Patti Lupone is snatching wigs and taking names and I’m here for it.

If you don't know who Patti Lupone is, you better find out. And by that I mean: I’ll tell you. The 68-year-old is a Broadway icon, known for playing the role of Eva Perón in the original Broadway production of “Evita,” and Fantine in the orignal London production of “Les Misérables.” She is a seasoned, sassy professional from Long Island and she doesn’t suffer any fools, basically.

Anyway, Lupone went on “Watch What Happens Live with Andy Cohen” in support of her newest musical, “War Paint,” and she came for Madonna in one fell swoop.

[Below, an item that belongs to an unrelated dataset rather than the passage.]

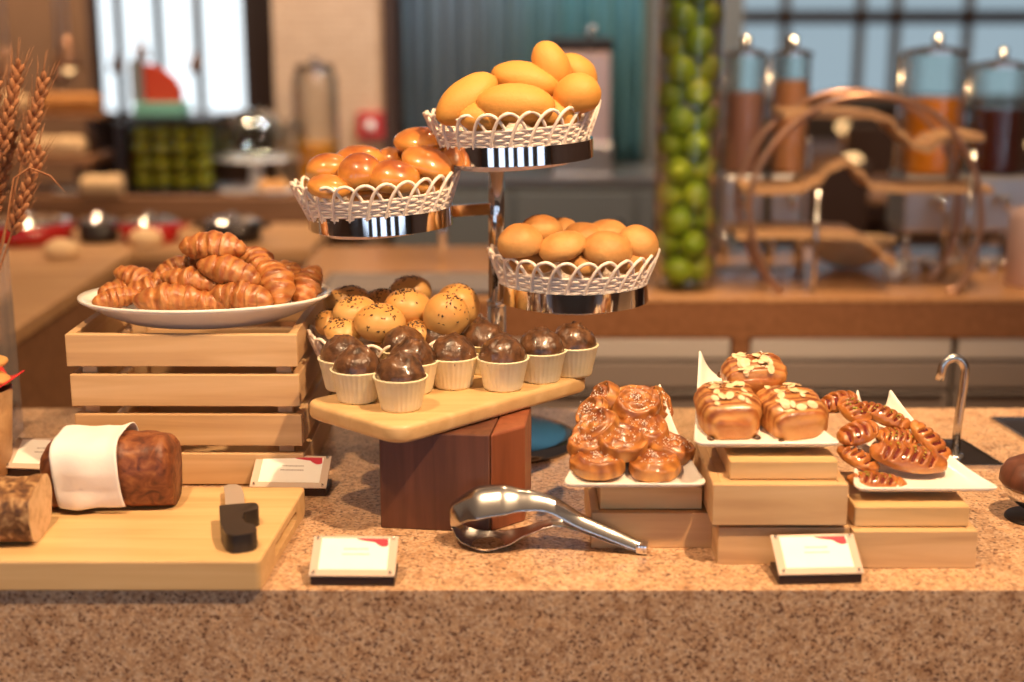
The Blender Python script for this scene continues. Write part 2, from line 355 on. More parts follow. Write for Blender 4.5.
# ------------------------------------------------------------------ name cards
def sign(loc, rz, label, wd=.106, ht=.062, tilt=30, lines=((.36, .26), (.40, .13))):
    t = empty('name_card_holder', loc, (0, 0, rz), label, 'sign holder', 'acrylic name card holders on the counter')
    b = MB().box(-wd/2+.001, wd/2-.001, .004, .052, 0, .011, .0012).build('base', 'base_dark', t, smooth=False)
    rot = (R(tilt), 0, 0); z0 = .014; sh = Vector((0, 0, z0))
    MB().box(-wd/2, wd/2, 0, ht, -.0012, .0012, .0005).build('back_plate', 'card_reflection_tan', t, smooth=False, loc=sh, rot=rot)
    pw, ph = wd*.40, ht
    MB().box(-pw, pw, ht*.15, ht*.93, .0013, .0017).build('card', 'paper', t, smooth=False, loc=sh, rot=rot)
    pts = [];
    for k in range(15):
        u = k/14; pts.append((pw*(.02+.96*u), ht*.93 - 0))
    low = [(pw*(.98-.96*u), ht*(.93 - .20*math.sin(pi*min(1, u*1.0))**.8*(1-.55*u) - .0)) for u in [k/14 for k in range(15)]]
    poly = [(pw*.02, ht*.925), (pw*.96, ht*.925)] + [(pw*(.98-.96*u), ht*(.925 - .23*(1-u)**.55*(.55+.45*sin(pi*min(1, u*2+.15))) + .0)) for u in [k/12 for k in range(12)]]
    MB().prism(poly, .0018, .0020).build('red_petal', 'petal_red', t, smooth=False, loc=sh, rot=rot)
    mk = MB(); rnd = random.Random(int(loc[0]*1e4))
    for wfr, yfr in lines:
        x = -pw*wfr + pw*.05
        while x < pw*wfr:
            dx = rnd.uniform(.0012, .003); mk.box(x, x+dx, ht*(.38+yfr*1.0), ht*(.38+yfr*1.0)+.0022, .0018, .0019); x += dx+.0009
    mk.build('printed_text', 'print_grey', t, smooth=False, loc=sh, rot=rot)
    for sx in (-1, 1):
        for fy in (.07, .93):
            MB().lathe([(.0001, .0048), (.0017, .0046), (.002, .0038), (.002, -.0016)], 10).build('screw', 'steel', t, loc=sh + Matrix.Rotation(R(tilt), 3, 'X') @ Vector((sx*(wd/2-.006), ht*fy, 0)), rot=rot)
    return t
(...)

It all started when a viewer called in to ask a question about Madonna’s performance as “Evita” in the 1996 film. “Did you and Madonna ever have a conversation about your two iconic performances as Evita?” the caller asked, innocently. So naive, this caller.

“Well,” Lupone paused. Mouth, perfectly lined with the reddest lip, agape. Clearly grasping for the best way to deliver the sickest of burns. “I saw [the song] ‘Buenos Aires’ and I thought it was a piece of s—t.” Damn, Patti, tell us how you really feel! “Madonna is a movie killer. She’s dead behind the eyes. She cannot act her way out of a paper bag. She should not be on film, or on stage. She’s a wonderful performer for what she does but she is not an actress. Bing!”

She also mentioned that Madonna has never had much to say to her, which may or may not be related to the fact that she cannot carry a movie to save her life. “The only thing that Madonna has ever said to me was ‘I’m taller than you.’ Bada bing!” Oh god, I love this woman.

The “War Paint” actress also noted that she wasn’t necessarily a fan of the film version of “Les Misérables,” but it’s only because nobody even knows how to properly film musicals anyway. “I’m gonna be honest, the only person who knows how to do musicals on camera is Rachel Bloom on ‘Crazy Ex-Girlfriend.’ What I saw with 'Les Miz' — I didn’t see 'Les Miz' after I left it, I’m too close to it to go see it — but when I saw [parts of the film version of] Les Miz, I thought, ‘Why the hell are they doing close ups of these people?’” she asked, very much rhetorically. “You were seeing the snot, you were seeing down their throat, you weren’t seeing the scene that perptuated the emotion for the song."

Okay, so I guess what I’m saying, is… Patti Lupone for president?